Why $301 million worth of cars sold in a single weekend at Pebble Beach


View photo

While the 1967 Ferrari NART Spyder captured the spotlight at last weekend's classic car auctions around Pebble Beach, it was only the tip of a $301 million bazaar of selling over the weekend — a 13.5 percent increase from last year's five auto auctions, according to Hagerty's Insurance. Many high-end collector cars zoomed past their estimates and a few set new brand records of their own, such as the McLaren F1 at Gooding & Co. which sold for $8.47 million, and the 1937 Bugatti Type 57SC Atalante at $8.75 million.

With the world's wealthy looking for investment opportunities, the large auto auction houses have turned their sales into ready-for-TV entertainment, and the environment only adds to the spectacle of high-end transactions. It wasn't just sports cars that turned heads; one of the most talked-about cars of the weekend was Gooding's offer of a 1915 Creators Model C Popcorn Wagon, the kind that used to park outside movie theatres before operators realized the money-making potential of a concession stand.
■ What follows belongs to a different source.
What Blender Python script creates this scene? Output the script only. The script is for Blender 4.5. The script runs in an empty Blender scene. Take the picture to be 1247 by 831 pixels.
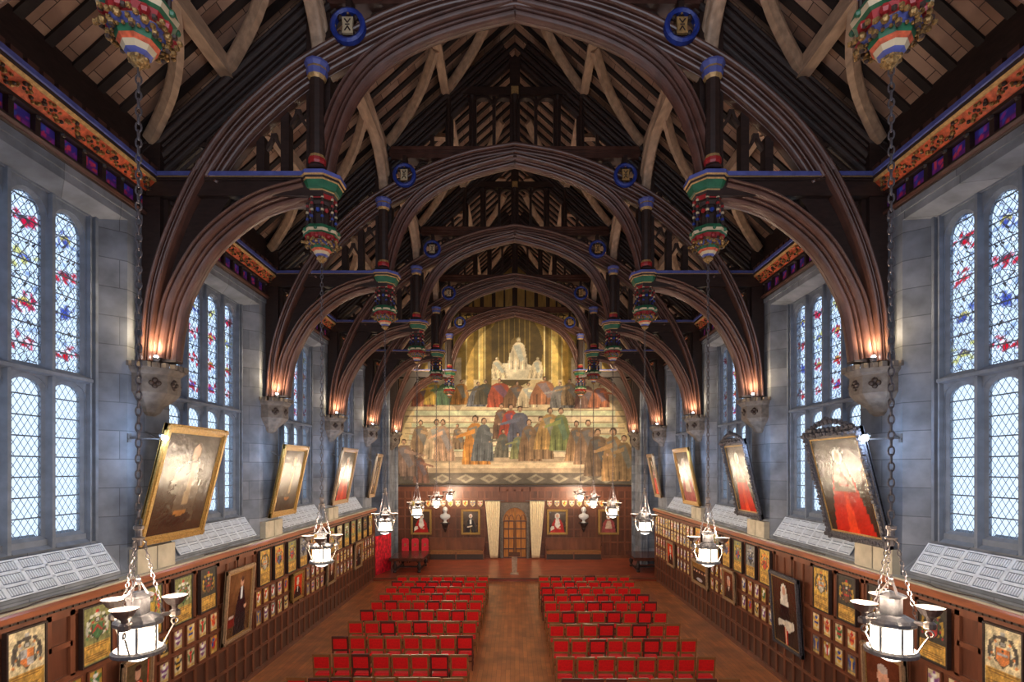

As one of only three such surviving models, Gooding had set the pre-auction estimate between $200,000 and $275,000. Final price: $374,000.

Collector cars have gone through bubbles before, most recently in 2008-09, when prices for American muscle cars went ballistic before falling back, and the run-up in recent years has raised similar concerns. But as the experts who joined us for the Yahoo! Autos live show at Pebble Beach on Sunday explain, $300 million of classic cars selling in a single weekend may be the new normal.